Acordo com credores para sobreviver à turbulência
Mergulhada em crise financeira, a gaúcha Navegação Guarita resolveu recorrer a pedido de recuperação judicial, em 2013, para tentar superar as dificuldades de caixa. Cinco anos depois, a empresa de Porto Alegre olha para trás e comemora o fato de seguir com suas operações de transporte de mercadorias via hidrovia.
— Entramos com o pedido em 2013 e tínhamos seis meses para levar o plano de recuperação para análise dos credores em assembleia geral. Mas, durante esse período, conseguimos costurar um acordo. Nosso problema era só com bancos comerciais. Por isso, foi possível antecipar a solução e não levar o plano até o fim, já que todo o processo poderia ser muito desgastante — afirma o diretor-executivo da Navegação Guarita, Werner Barreiro.
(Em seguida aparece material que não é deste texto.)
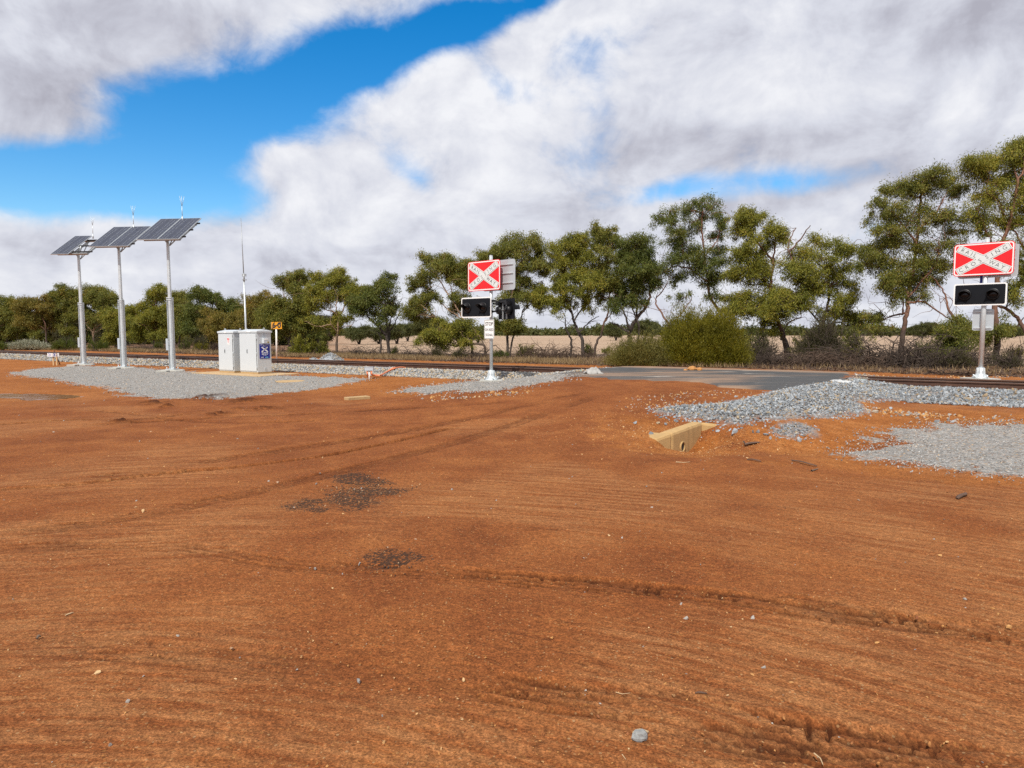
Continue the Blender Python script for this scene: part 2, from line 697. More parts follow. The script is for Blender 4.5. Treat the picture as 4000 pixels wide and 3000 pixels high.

O acordo envolveu pelo menos 14 credores, e a companhia ainda sente os seus impactos. De lá para cá, a empresa segue pagando as dívidas e viu a concessão de crédito diminuir junto a bancos comerciais. Mesmo assim, suas atividades estão em nível considerado normal, acrescenta Barreiro.
— O que fica de lição é que sempre é bom tentar se antecipar na resolução dos problemas. Quanto antes, melhor — frisa o diretor.
Fundada em 1962, a Navegação Guarita opera com cerca de 200 funcionários. Durante a recessão, conseguiu expandir o número de cargas transportadas, o que resultou em alívio para os cofres, conta Barreiro. Entre as mercadorias embarcadas em seus 18 navios, estão derivados de petróleo, soja, fertilizantes e couro.
Tire suas dúvidas
O que é recuperação judicial? É uma opção jurídica que empresas adotam para tentar superar crises financeiras, com a possibilidade de renegociar dívidas e, ao mesmo tempo, manter operações e empregos. Por meio dos pedidos, busca-se evitar falências.
Como é solicitada? Por meio da Justiça. Com a aceitação do pedido, a empresa tem prazo de proteção de 180 dias contra execuções dos credores. Em 60 dias, deve apresentar o plano de como tentará sair da crise financeira. Para seguir em frente, o documento depende de aprovação em assembleia geral de credores.
E as dívidas? As condições dos pagamentos devem constar no plano de recuperação. O texto deve apresentar todas as medidas _ como parcelamentos e vendas de ativos _ para conseguir gerar caixa e tentar superar a crise financeira.
O que acontece se a empresa não pagar as dívidas? É decretada a falência.